Suppose we have a maximal ideal $M\subseteq K[X_1, \dots, X_n]$, where $K$ is an abitrary field. We denote the zero locus of $M$ (over the algebraic closure!) by $\mathbf V(M)\subseteq \overline K^n$. Let $J\subseteq K[X_1, \dots, X_n]$ be an ideal such that $\mathbf V(J)\subsetneqq \mathbf V(M)$.
Is it true that $\mathbf V(J)=\emptyset$?
In the case where $K$ is algebraically closed, this would obviously be true. (By applying the Nullstellensatz, we would get $M=\sqrt M\subsetneqq \sqrt J$, thus $\sqrt J=K[X_1, \dots, X_n]$ as $M$ is maximal and therefore $\mathbf V(J)=\mathbf V(\sqrt J) = \emptyset$.)
But what about the general case where $K$ is not algebraically closed?
Best Answer
Let $p \in V (M)$. Then $M \subseteq \ker \operatorname{ev}_p$, where $\operatorname{ev}_p : K [X_1, \ldots, X_n] \to \bar{K}$ is evaluation at $p$. Since $M$ is maximal and $\operatorname{ev}_p$ is not constant $0$, we must in fact have $M = \ker \operatorname{ev}_p$.

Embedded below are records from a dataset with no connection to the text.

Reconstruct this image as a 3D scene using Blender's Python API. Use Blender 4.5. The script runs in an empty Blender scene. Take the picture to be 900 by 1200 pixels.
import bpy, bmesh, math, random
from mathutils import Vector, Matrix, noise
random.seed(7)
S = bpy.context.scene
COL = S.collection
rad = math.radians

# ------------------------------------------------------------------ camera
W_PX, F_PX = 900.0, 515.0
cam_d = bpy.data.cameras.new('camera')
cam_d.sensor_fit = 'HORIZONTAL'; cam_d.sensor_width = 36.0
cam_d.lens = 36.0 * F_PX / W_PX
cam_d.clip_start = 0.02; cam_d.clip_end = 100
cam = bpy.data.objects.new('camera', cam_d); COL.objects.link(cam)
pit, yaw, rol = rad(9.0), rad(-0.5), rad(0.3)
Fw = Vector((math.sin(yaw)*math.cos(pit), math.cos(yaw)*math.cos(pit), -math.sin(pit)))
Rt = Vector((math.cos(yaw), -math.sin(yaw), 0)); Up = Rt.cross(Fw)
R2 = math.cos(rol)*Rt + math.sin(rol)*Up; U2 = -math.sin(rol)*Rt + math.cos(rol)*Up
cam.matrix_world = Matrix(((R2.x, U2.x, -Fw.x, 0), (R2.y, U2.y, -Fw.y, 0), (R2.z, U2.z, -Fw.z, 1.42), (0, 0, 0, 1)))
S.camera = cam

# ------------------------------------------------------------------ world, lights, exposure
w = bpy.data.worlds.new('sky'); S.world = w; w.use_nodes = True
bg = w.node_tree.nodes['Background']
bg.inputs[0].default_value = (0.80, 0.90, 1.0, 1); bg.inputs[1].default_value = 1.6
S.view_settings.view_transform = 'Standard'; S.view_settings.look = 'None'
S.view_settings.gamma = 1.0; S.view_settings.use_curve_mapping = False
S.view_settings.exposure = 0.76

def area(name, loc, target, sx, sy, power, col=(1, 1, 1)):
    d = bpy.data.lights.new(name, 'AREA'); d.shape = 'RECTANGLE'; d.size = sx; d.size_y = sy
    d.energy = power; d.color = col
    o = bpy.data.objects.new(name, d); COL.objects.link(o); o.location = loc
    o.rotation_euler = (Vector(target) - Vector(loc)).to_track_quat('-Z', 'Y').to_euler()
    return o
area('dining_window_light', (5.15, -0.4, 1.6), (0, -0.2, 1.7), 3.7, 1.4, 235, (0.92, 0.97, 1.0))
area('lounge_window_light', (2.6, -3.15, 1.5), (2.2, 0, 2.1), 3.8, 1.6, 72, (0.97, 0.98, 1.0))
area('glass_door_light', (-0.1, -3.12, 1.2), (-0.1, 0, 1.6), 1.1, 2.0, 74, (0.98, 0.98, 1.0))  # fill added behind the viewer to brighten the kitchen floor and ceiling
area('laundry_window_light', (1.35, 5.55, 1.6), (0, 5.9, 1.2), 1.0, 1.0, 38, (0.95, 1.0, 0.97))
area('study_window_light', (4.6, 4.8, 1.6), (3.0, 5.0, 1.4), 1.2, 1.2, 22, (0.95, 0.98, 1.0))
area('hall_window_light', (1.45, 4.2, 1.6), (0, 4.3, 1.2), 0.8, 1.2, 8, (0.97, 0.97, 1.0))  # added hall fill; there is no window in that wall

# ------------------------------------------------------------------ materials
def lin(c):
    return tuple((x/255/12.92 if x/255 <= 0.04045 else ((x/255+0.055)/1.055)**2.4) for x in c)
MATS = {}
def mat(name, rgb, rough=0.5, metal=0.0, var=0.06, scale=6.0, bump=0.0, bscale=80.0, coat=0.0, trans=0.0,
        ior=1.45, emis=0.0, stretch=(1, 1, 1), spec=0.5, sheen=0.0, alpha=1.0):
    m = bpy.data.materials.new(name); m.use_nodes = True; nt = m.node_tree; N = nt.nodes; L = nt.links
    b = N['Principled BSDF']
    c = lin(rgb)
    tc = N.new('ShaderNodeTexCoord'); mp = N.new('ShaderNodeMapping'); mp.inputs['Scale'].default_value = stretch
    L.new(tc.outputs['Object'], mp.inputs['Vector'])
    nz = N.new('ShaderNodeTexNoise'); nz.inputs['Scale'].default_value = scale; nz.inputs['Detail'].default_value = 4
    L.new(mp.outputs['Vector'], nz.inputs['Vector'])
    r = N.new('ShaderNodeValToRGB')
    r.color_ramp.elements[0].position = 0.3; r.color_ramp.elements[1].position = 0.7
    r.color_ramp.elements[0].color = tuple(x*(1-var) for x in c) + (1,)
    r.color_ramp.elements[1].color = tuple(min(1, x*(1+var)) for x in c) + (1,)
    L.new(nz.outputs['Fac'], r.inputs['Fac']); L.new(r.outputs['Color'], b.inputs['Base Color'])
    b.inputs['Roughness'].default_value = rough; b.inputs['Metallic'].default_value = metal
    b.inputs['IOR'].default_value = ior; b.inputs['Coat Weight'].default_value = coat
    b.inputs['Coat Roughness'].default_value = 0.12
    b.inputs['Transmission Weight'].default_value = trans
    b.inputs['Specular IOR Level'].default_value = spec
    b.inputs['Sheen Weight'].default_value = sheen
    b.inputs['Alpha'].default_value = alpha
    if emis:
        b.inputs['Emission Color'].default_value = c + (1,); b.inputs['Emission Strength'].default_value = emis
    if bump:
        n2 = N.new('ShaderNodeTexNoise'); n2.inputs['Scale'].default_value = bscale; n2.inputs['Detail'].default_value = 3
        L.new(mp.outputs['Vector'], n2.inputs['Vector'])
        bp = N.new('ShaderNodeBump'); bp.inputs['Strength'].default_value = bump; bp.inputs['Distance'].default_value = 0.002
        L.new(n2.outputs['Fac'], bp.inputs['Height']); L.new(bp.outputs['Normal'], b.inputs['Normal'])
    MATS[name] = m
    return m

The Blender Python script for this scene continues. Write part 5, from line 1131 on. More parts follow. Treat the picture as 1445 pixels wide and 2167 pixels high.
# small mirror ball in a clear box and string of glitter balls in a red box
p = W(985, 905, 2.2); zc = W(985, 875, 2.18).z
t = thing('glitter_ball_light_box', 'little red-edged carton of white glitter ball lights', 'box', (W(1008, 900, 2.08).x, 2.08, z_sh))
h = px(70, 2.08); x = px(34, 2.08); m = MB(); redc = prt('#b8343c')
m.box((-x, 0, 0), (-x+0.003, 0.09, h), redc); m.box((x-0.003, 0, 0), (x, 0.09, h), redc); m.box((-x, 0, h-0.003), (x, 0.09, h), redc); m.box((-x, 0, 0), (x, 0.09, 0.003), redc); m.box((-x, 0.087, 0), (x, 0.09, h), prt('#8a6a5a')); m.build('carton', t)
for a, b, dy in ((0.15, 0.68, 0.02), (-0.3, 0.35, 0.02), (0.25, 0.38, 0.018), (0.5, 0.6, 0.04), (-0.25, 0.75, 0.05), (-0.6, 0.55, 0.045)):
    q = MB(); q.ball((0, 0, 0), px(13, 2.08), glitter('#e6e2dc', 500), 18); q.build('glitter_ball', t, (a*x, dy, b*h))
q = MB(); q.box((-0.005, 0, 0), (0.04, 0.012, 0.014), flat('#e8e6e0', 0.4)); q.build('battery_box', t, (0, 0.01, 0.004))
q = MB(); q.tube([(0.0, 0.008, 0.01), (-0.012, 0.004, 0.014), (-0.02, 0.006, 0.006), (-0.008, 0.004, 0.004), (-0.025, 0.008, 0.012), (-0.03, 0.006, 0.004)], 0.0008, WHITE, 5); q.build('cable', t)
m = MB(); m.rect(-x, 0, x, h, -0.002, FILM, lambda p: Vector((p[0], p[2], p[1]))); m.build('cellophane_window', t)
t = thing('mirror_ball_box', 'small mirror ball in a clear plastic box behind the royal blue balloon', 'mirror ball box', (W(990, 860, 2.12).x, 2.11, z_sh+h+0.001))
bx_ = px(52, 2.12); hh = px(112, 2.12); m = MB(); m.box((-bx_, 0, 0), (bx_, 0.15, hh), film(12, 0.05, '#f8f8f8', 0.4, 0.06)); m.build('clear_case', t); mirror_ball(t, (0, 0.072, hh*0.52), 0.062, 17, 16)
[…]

On the other hand, since $V (J) \subsetneqq V (M)$, there is some $p$ such that $p \in V (M)$ and $p \notin V (J)$. For such $p$, we can find $f \in J$ such that $\operatorname{ev}_p (f) \ne 0$, which implies $f \notin M$. But $J \subseteq I (V (J))$, so $f \in I (V (J))$, and $I (V (J)) \supseteq I (V (M)) = M$, so $I (V (J))$ must be the unit ideal. Hence, $V (J) = V (I (V (J))) = \emptyset$.